SIRLEI BATISTA DE SOUZA

Recicladora

As trabalhadoras tiram o sustento de suas famílias do que chega em sacos e sacolas plásticas trazidos por caminhões dos bairros da Capital. Cerca de 40 toneladas de material manuseado pelas cooperativadas pode ser encaminhado por mês para reciclagem de indústrias.

— A minha percepção é que Porto Alegre precisa muito, e para ontem, de educação ambiental. As pessoas ainda fazem misturas de materiais que não é legal.  Não conhecem um galpão de reciclagem. Aqui, eu dependo do que tu produz para nós todos os dias. O que tu manda para nós é a nossa dignidade e o nosso salário. A gente gostaria muito que as pessoas fizessem uma coisa simples: separassem o lixo orgânico do seco — relata.

As recicladoras já encontraram coisas inesperadas. A mais surpreendente, segundo Sirlei, foi um gato morto. Porém, tem um objeto que se repete na rotina de abrir os sacos para conferir o que pode ou não ser aproveitado. E esse item, além de ser orgânico, contamina todas as embalagens.

— O que a gente encontra todos os dias é papel higiênico misturado com lixo seco. Já fizemos um vídeo sobre isso. É um absurdo tu mandar papel higiênico sujo para os catadores fazerem a separação — reclama.
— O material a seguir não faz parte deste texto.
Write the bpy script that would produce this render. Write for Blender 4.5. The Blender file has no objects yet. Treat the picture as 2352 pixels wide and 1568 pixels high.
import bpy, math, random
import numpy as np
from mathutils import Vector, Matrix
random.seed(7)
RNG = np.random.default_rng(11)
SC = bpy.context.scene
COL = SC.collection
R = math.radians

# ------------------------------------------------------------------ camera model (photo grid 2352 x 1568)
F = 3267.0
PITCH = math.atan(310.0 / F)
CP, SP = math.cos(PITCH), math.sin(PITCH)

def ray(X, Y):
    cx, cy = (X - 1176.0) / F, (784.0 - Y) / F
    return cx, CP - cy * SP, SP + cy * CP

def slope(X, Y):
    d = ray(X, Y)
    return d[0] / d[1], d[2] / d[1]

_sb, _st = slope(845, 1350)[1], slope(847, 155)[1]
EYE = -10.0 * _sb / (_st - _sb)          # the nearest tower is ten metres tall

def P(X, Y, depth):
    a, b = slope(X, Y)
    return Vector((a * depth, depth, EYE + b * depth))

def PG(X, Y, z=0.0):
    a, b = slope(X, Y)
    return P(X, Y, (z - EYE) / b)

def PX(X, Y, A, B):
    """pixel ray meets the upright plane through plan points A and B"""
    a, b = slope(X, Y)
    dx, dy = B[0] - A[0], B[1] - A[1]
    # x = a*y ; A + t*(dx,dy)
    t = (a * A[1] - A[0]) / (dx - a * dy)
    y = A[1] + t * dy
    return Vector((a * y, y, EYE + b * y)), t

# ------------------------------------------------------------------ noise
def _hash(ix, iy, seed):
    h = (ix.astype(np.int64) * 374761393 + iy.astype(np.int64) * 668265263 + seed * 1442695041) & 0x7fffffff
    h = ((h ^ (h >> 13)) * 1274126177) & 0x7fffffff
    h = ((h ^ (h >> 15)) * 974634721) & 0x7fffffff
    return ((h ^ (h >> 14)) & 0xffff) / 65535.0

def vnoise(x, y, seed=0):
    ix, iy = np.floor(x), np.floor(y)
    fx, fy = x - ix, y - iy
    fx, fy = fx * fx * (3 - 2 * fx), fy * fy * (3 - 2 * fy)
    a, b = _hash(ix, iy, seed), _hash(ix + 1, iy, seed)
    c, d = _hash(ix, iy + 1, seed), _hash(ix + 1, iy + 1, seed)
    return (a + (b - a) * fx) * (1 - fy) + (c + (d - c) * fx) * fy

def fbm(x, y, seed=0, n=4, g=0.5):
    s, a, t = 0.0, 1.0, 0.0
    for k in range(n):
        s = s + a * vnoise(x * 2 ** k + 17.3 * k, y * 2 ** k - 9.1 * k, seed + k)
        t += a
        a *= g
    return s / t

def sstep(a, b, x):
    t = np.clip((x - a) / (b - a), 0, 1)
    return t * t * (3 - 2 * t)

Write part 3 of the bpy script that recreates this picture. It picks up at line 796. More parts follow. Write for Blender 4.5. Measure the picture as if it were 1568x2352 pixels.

Orgulhosa, Sirlei apresenta as duas filhas que também trabalham no espaço — Ângela de Souza Pereira, 28, que fica no setor administrativo, e a coordenadora operacional Ketlyn de Souza Pereira, 24.

— As pessoas não fazem as coisas porque não querem. Precisa ter vontade. É a vontade que nos guia todos os dias. Trabalhar na reciclagem é como dizer assim: "Você está no lugar certo com as pessoas certas" — pondera sobre sua vocação profissional. 

Antes de terminar a entrevista, a recicladora tem uma mensagem para a população:

Nós dependemos e vivemos do lixo. Para quem não conhece uma unidade de triagem deveria conhecer. Ali eles vão ver as vivências do dia a dia das pessoas que vivem do lixo. Onde ganham o seu salário, sustentam seus filhos e têm o dinheiro para sobreviver. Nós dependemos da separação correta da casa deles.

Ajuda para os vídeos

Incubada no Tecnopuc, da Pontifícia Universidade Católica do Rio Grande do Sul (PUCRS), a Green Thinking – startup de educação ambiental – trabalha em parceria com o CEA da Vila Pinto.

— Dentro do CEA temos o Centro de Triagem da Vila Pinto (CTVP), que presta o serviço de separação dos resíduos para a prefeitura de Porto Alegre. E aqui temos a parceria de desenvolver conteúdos de educação ambiental já há algum tempo — contextualiza o educador ambiental da empresa Green Thinking, Lucas Fontes. 

Nessas interações, a startup começou a desenvolver roteiros de vídeos com a recicladora. O formato engloba uma mensagem direta de um minuto a um minuto e meio. São duas postagens por semana com recomendações em relação ao destino correto do lixo.

— A Sirlei não foi treinada. É uma pessoa que buscou se qualificar no que faz. Ela sempre fala que está aqui reciclando vidas. Tem essa habilidade de oratória bem desenvolvida. O que fizemos com os conteúdos foi potencializar o talento dela — explica Lucas Fontes.

"Consumo consciente" 

A assessora de Divisão do Destino Final do Departamento Municipal de Limpeza Urbana (DMLU), Fabiana de Araújo Ribeiro, destaca a importância de o consumidor exercer o chamado "consumo consciente" na hora de adquirir os produtos no supermercado. Ou seja, a pessoa precisa se informar se a embalagem do item tem como ser reaproveitada após o descarte.

— Algumas embalagens, que são os plásticos estalantes, ou aquelas que contém dois tipos de plástico junto em sua composição, não têm comprador. Não tem reciclador aqui — esclarece.

Segundo o DMLU, neste ano, houve incremento orçamentário de R$ 3,2 milhões nos contratos firmados com as unidades de triagem. Os vínculos garantem recursos para cobrir custos operacionais. Por sua vez, a renda dos trabalhadores ocorre por meio da separação e comercialização dos resíduos recebidos via Coleta Seletiva.

A prefeitura afirma que, diariamente, são recolhidas nas residências cerca de 1.240 toneladas de resíduos em Porto Alegre. Desse total, 73,6 toneladas são de recicláveis vindos pela coleta seletiva. O restante é composto por resíduos orgânicos e rejeito da coleta domiciliar. Conforme o município, aproximadamente, 471 toneladas de materiais mistos, que poderiam ser reciclados, são descartados indevidamente por dia na Capital.